On opening night Thursday, Slentz and Ostrander made their characters so lovable, despite their adherence to a religion many of us find bizarre, that it was no stretch to imagine them charming the retired (but never shy) Ethel Merman, who persists too long in taking the missionaries for magazine salesmen. She's focused on getting to the Bureau of Motor Vehicles so she can drive legally again, a mundane task that a missed bus delays, allowing her to become acquainted with the peripatetic lads in their white shirts and narrow black ties.

Jolene Mentink Moffatt had the pizazz needed to convey the diva's warmheartedness and enduring self-regard. Her singing voice couldn't be said to approach Merman's, but whose can? What is wanted here is not mimicry, but credible, full-bodied impersonation, complete with aura, of a Broadway icon. And that's what Moffatt and the production, directed by Emily Ristine, give us.

Elder Shumway drives the missionaries' involvement with Merman, as he is an established fan who carries her autobiography around with him in his backpack. Elder Braithwaite hasn't heard of her, and comes through in Slentz's performance as single-minded about the mission and annoyed by his companion's distracting infatuation.

His petulance as it bursts out unsurprisingly masks romantic jealousy, something Slentz can't be blamed for signaling too early, as Schwartz wants to make that clear.
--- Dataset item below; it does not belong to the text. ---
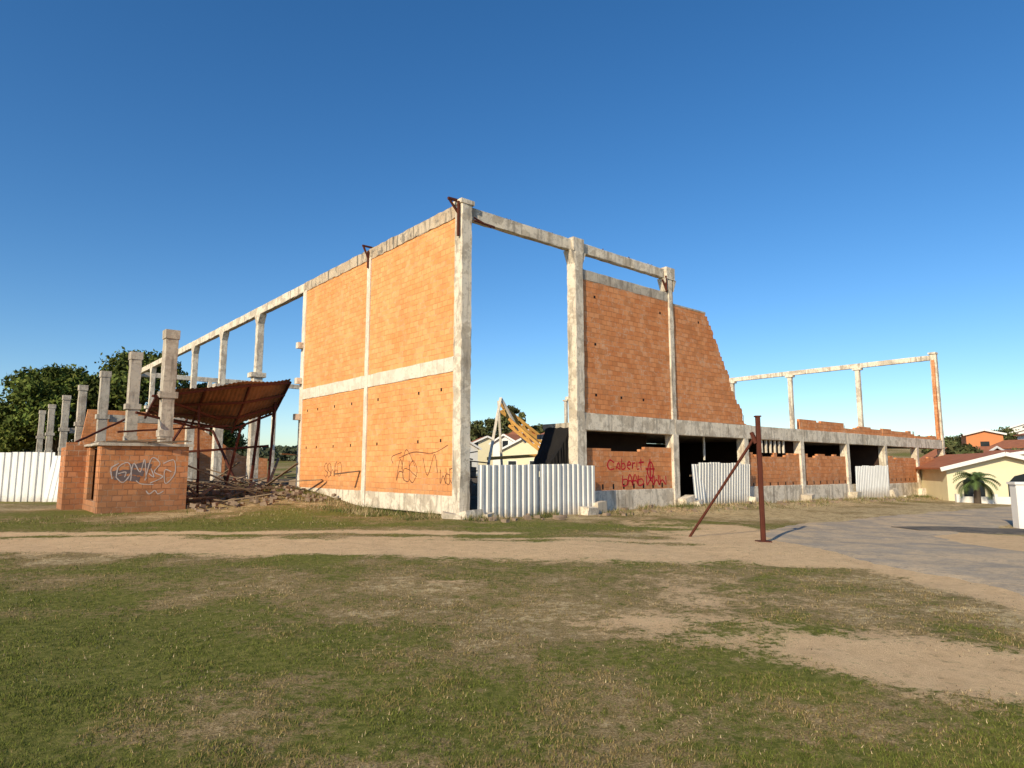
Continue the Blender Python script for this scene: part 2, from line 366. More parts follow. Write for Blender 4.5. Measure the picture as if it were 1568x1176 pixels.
m.obj('gable_mid_beam_and_strips',CONCL,BLD)
m=MB()
m.member((.15,.4,10.17),(.15,12.9,10.17),.30,.46,jit=.02,seg=.25)
m.obj('gable_top_beam_stained',CONCD,BLD)
m=MB(); m.member((.15,12.9,10.17),(.15,51.2,10.17),.30,.44,jit=.01)
la=[19.2,25.6,32.0,38.4,44.8,51.2]
for a in la:
    m.member((.15,a,6.6),(.15,a,9.95),.36,.34); m.member((.1,a,-.3),(.1,a,6.62),.5,.48)
    m.prism([(a-.45,9.95),(a-.17,9.45),(a+.17,9.45),(a+.45,9.95)],'x',-.03,.33)
    m.box(-.3,.5,a-.32,a+.32,6.45,6.7)
for z in (7.3,5.6,3.9): m.box(-.28,.0,12.68,12.95,z-.14,z+.14)
m.member((.3,51.2,10.1),(26,51.2,10.1),.30,.44)
for b in (6.5,13,19.5,26): m.member((b,51.2,-.3),(b,51.2,9.88),.36,.4)
m.member((46,.45,10.12),(46,41,10.12),.28,.40)
for a in (5.95,11.9,17.8,23.7,29.6,35.5,41): m.member((46,a,-.5),(46,a,9.92),.34,.36); m.box(45.75,46.25,a-.35,a+.35,9.75,9.93)
m.member((46,.2,3.0),(46,.2,10.4),.40,.44)
m.box(45.7,46.3,-.04,.5,10.38,10.52)
m.obj('side_and_rear_frame',CONC,BLD)
m=MB(); m.prism([(45.55,3.65),(45.8,3.65),(45.8,9.9),(45.68,9.9),(45.6,8),(45.5,6),(45.45,4.5)],'y',.1,.3)
m2=MB()
for y0,y1 in ((.42,6.26),(6.54,12.64)):
    m2.prism([(y0,.66),(y1,.66),(y1,4.71),(y0,4.71)],'x',.04,.22)
    m2.prism([(y0,5.19),(y1,5.19),(y1,9.96),(y0,9.96)],'x',.04,.22)
m2.obj('gable_brick_infill',BRK,BLD)
def ragtop(x0,x1,zb,f,step=.3):
    o=[(x0,zb),(x1,zb)]; x=x1
    while x>x0+.01:
        z=round(f(x)/.2)*.2+ (.0 if random.random()<.6 else random.choice((-.2,.2)))*.5
        xn=max(x0,x-step*random.choice((1,1,2,3))); o+=[(x,z),(xn,z)]; x=xn
    return o
W=m
W.prism([(5.83,3.64),(11.33,3.64),(11.33,8.85),(5.83,8.85)],'y',.1,.28)
e=[(8.75,14.3),(8.0,14.75),(7.3,15.2),(6.1,15.95),(5.2,16.35),(4.35,17.1),(3.64,17.3)]
def ex(z): return float(np.interp(z,[q[0] for q in e][::-1],[q[1] for q in e][::-1]))
o=[(11.67,3.64)]; z=3.64
while z<8.74:
    x=ex(z+.1)+random.uniform(-.09,.1); z1=min(z+.2,8.75); x2=ex(z1)+random.uniform(-.05,.05)
    o+=[(x,z),(x+random.uniform(-.03,.03),(z+z1)/2),(x*.4+x2*.6,z1)]; z+=.2
o+=[(11.67,8.75)]
W.prism(o,'y',.1,.28)
W.prism(ragtop(5.84,11.28,.68,lambda x:2.28 if x<10.2 else 2.45),'y',.12,.28)
W.prism(ragtop(17.47,22.78,.55,lambda x:2.3),'y',.12,.28)
W.prism(ragtop(23.22,28.58,.5,lambda x:2.25),'y',.12,.28)
W.prism(ragtop(34.82,40.18,.42,lambda x:2.2),'y',.12,.28)
W.prism(ragtop(40.62,45.78,.38,lambda x:2.15),'y',.12,.28)
for x0,x1,h in ((17.4,22.9,3.68),(23.1,28.7,4.15),(28.7,34.5,4.0),(34.6,40.3,3.95),(40.5,45.4,3.85)):
    W.prism(ragtop(x0,x1,3.62,lambda x:h,.6),'y',.14,.3)
W.obj('facade_brick_infill',BRK2,BLD)
m=MB(); m.member((5.83,.19,9.05),(11.33,.19,9.05),.2,.42,jit=.012); m.prism([(11.68,8.752),(14.25,8.752),(14.25,8.83),(11.68,8.83)],'y',.09,.29)
m.member((.3,.2,.0),(.3,-.1,.0),.5,.1)
m.obj('lintel_strips',CONC2,BLD)
m=MB()
for z in (4.1,2.4):
    for y in (1.1,2.5,4.0,5.4,7.6,9.2,10.9,12.0):
        if random.random()<.75: m.box(.036,.1,y,y+.09,z,z+.11)
for z in (4.3,6.3,8.2):
    for x in (6.5,8.0,9.4,10.7,12.4,13.6): 
        if random.random()<.5: m.box(x,x+.1,.096,.2,z,z+.1)
for x in np.arange(6.2,11,.62): m.box(x,x+.09,.116,.2,.72,.92)
for x in np.arange(17.9,45.3,.8):
    if min(abs(x-c) for c in cols_b)>.4 and not 28.4<x<34.8 : m.box(x,x+.1,.116,.2,.62,.8)
m.obj('wall_pockets_painted',DARK,BLD)  # near-black boxes on the wall face; shade inside putlog holes painted as colour
m=MB(); m.box(5.95,11.6,.42,2.5,3.05,3.3); m.box(11.6,46,.42,9,3.052,3.302)
for b in cols_b[3:]: m.member((b,8.6,-.5),(b,8.6,3.04),.35,.35)
m.obj('mezzanine_slab',CONC2,BLD)
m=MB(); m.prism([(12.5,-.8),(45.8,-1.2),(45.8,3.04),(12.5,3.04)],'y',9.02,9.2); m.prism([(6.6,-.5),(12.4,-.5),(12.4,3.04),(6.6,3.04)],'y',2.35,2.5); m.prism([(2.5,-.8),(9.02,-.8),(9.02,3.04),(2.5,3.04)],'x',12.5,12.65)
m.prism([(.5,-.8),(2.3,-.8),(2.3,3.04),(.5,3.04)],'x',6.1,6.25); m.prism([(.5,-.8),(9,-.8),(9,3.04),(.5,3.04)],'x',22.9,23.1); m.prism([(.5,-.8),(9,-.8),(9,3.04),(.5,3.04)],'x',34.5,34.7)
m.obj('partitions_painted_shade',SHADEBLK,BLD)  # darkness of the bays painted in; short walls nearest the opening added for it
m=MB(); m.prism([(-6.5,-.2),(6,-.2),(6,2.2),(4,2.4),(0,5.0),(-2,5.3),(-5.8,5.3)],'y',33.2,33.45)
m.obj('inner_brick_walls',BRK2,BLD)
m=MB(); m.prism([(-6.3,-.3),(1,-.3),(1,2.7),(-6.3,2.7)],'y',32.9,33.18); m.obj('inner_plaster_wall',CONC2,BLD)
m=MB()
for i in range(6): m.member((19.0+.45*i,.2,2.3),(19.0+.45*i,.2,2.95),.1,.1,jit=.003,c=.01)
m.member((14.5,.6,1.9),(14.5,.6,3.0),.08,.08,c=.01); m.member((15.0,2.5,0),(14.7,2.5,3),.1,.1,c=.01)
m.obj('window_mullions',CONCL,BLD)
m=MB()
def stl(p,q,w=.07): m.member(p,q,w,w,jit=.002,c=w*.15)
stl((-.35,.25,10.45),(.12,.25,9.95)); stl((-.40,.25,10.47),(.2,.25,10.5),.09); stl((-.08,.1,9.2),(-.08,.1,10.4),.08)
stl((-.3,6.4,10.5),(-.05,6.4,10.0)); stl((-.3,6.45,10.5),(.2,6.45,10.5)); stl((-.06,6.4,9.6),(-.06,6.4,10.3))
stl((.5,.0,9.85),(1.35,-.05,9.8),.06); stl((.5,.0,9.95),(1.2,-.05,9.75),.04); stl((11.0,.1,9.8),(11.3,.1,9.3),.07); stl((11.2,.05,9.3),(11.2,.05,10.0),.08)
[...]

In the same way, the message Merman conveys in Scene 2 of this compact piece is that self-assurance — a committed embrace of who you really are — is the key to happiness. Schwartz has more signals than a third-base coach.

From a keyboard aloft at one side of the stage, music director Jay Schwandt played zestful accompaniments to the singing. The songs are beguiling; the matter of rights to perform a few Merman hits is skirted by Schwartz's concoction of shirttail cousins to "You're the Top," "Anything You Can Do," and "Everything's Coming Up Roses." All are quite clever, as is a derivative rap, ingeniously staged with choreography by Mariel Greenlee, thought up by Shumway as a vehicle for a Merman comeback — something to redeem the embarrassment of her 1979 disco album.

The double-entendre of the missionaries' first song in Scene 2, "If It's Not Hard, I Don't Like It," was likewise underscored by vivid staging. The men's songs were handled well Thursday, though Scene 1's "My Heart's Someplace Else" didn't seem quite ready.

I'm pleased that Moffatt's last solo turn played up the star's egocentricity. "Everything's Coming Up Merman" can also be processed as a command to be the star of your own life. But it helped cut the sugar content of the piece by evoking the real Ethel Merman, who saw herself as deserving undisputed stardom. Her mania for the limelight is captured by the story behind this photo I've borrowed from the book accompanying "You're The Top: Cole Porter in the 1930s" (Indiana Historical Society).

Eighty years ago, she tussled with Jimmy Durante (through their representatives) over top billing for a show called "Red, Hot and Blue!" Porter himself is credited with the mutually acceptable compromise, presenting the stars' names in an "X" above the title, so both appear "on top." Merman would always insist on "Ridin' High!" (her hit song in the show).

"The Book of Merman" preaches that gospel with inviting charm. The ethical, if not the Ethel, trick is to ride high without insisting that everybody else cling to the undercarriage while the one on top enjoys the ride. The new Phoenix show endearingly makes the point.